My Lords, I support the amendment introduced forcefully by my noble friend Lady Drake. I am not sure who is responding from the other side—whether it will be a transatlantic journey or just a short hop—but I am sure that it will be entertaining nonetheless. I have three points to make and I hope that the Minister will be able to fit them into the very brief swoop around the skies that he is about to make.
The amendment tries to flesh out a little more of our earlier discussion. In so doing, it makes this point: there needs to be a body that has responsibility for assessing many of the activities that either advertently or inadvertently are made by government at all levels, whether regional or national, and by other bodies involved in the space that we are talking about—people’s lives and their capabilities to cope with the financing of them. The method chosen by my noble friend in her proposal, supported by the noble Earl, Lord Listowel, is to think about how other policies initiated by government as a whole need to be measured and impacted.
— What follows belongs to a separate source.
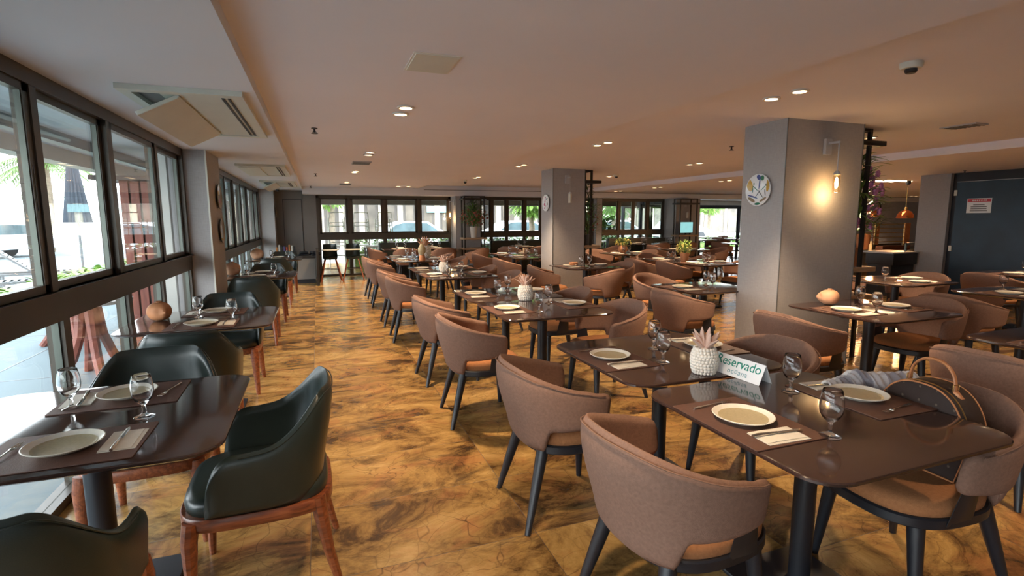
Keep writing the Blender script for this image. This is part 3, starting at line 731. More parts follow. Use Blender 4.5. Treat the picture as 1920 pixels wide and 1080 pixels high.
# ================================================================== TABLES AND CHAIRS
def table(x, y, desc, rz=0.0, sc=None, grp='dark dining tables'):
    return place(TAB, (x, y, 0), rz, desc, 'table', grp, sc=sc)
def chair(x, y, deg, desc, grp='brown armchairs'):
    return place(ARM, (x, y, 0), radians(deg), 'brown barrel armchair, '+desc, 'chair', grp)
def gchair(x, y, deg, desc):
    return place(GRN, (x, y, 0), radians(deg), 'dark green leather chair on wooden legs, '+desc, 'chair', 'green leather chairs at the window tables')
AX = 1.74
# the row along the aisle: pairs of square tables, one chair each side of each table
row = [
 (1.74, 1.42, 'table with the bag beside it', 'dark table with the reserved card, nearest on the right', (1.17, 1.46, 4), (2.24, 1.33, 176)),
 (1.76, 2.37, 'table joined behind reserved one', 'dark table joined to the far side of the reserved one', (1.15, 2.37, -2), (2.27, 2.22, 186)),
 (1.80, 4.02, 'near table of second aisle pair', 'near table of the second pair along the aisle', (1.12, 3.72, -3), (2.26, 3.80, 183)),
 (1.80, 4.95, 'far table of second aisle pair', 'far table of the second pair along the aisle', (1.12, 4.76, 2), (2.27, 4.74, 180)),
 (1.76, 6.93, 'near table of third aisle pair', 'near table of the third pair along the aisle', (1.09, 6.58, -2), (2.27, 6.68, 182)),
 (1.76, 7.86, 'far table of third aisle pair', 'far table of the third pair along the aisle', (1.09, 7.60, 0), (2.22, 7.58, 178)),
 (1.74, 9.80, 'near table of fourth aisle pair', 'near table of the fourth pair along the aisle', (1.10, 9.32, -3), (2.35, 9.72, 180)),
 (1.74, 10.73, 'far table of fourth aisle pair', 'far table of the fourth pair along the aisle', (1.10, 10.4, 2), (2.33, 10.7, 180)),
]
for i, (x, y, short, full, ca, cb) in enumerate(row):
    x = 1.77; table(x, y, full, sc=(1.05, 1.0, 1))
    chair(*ca, 'back to the aisle, at the '+short)
    chair(*cb, 'facing the aisle, at the '+short)
    setting(x, y+0.02, pi, short, 'aisle side', fork=i < 5, dmat=0.31)
    setting(x, y+0.06, 0, short, 'pillar side', fork=i < 5, dmat=0.33)
# window tables
wrow = [
 (-0.84, 2.33, 'nearest window table', 'nearest table by the left window, catching its reflection'),
 (-0.84, 4.52, 'window table before left pillar', 'second table by the left window, just before the pillar'),
 (-0.80, 7.95, 'window table behind left pillar', 'third table by the left windows, just behind the pillar'),
 (-0.80, 11.2, 'farthest window table', 'farthest table by the left windows'),
]
for i, (x, y, short, full) in enumerate(wrow):
    table(x, y, full, sc=(1.1, 1.04, 1) if i else (1.12, 1.06, 1))
    setting(x+0.03, y, -pi/2, short, 'near side', fork=i < 3)
    setting(x+0.03, y, pi/2, short, 'far side', fork=i < 3)
gchair(-0.82, 1.68, 90, 'at bottom left, seen from behind')
gchair(-0.80, 2.88, -88, 'across the nearest window table')
gchair(-0.27, 2.30, 181, 'drawn up side-on to the nearest window table')
gchair(-0.80, 3.80, 92, 'back to camera at the table before left pillar')
gchair(-0.78, 5.10, -90, 'far side of the table before left pillar')
gchair(-0.76, 7.02, 90, 'back to camera at the table behind left pillar')
gchair(-0.74, 8.55, -90, 'far side of the table behind left pillar')
gchair(-0.74, 10.25, 90, 'near side of the farthest window table')
gchair(-0.70, 11.85, -90, 'far side of the farthest window table')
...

My noble friend mentioned the impact assessment. I have the impact statement for this very Bill. Those who have read it—and I have—can see that, as well as the broader discussions about the intricacies of the costs of this provision, there are statements around the impact of the measures that we are discussing on competition, innovation, the wider economy, equality, the environment, and social and sustainable development. This is not new ground, in terms of what the Government have to do to assess that the proposals they are bringing forward for legislation are properly considered.
I have reflected a little on what was said in our earlier debate this evening. The noble Lord made a point in relation to trying to sort out the impact that it could have been alleged was being made on the SFGB, as opposed to the FCA or indeed the Government. It would be sorted if more work were done by those preparing policies across the range of government activities in the manner specified in this amendment. Therefore, I commend it to him.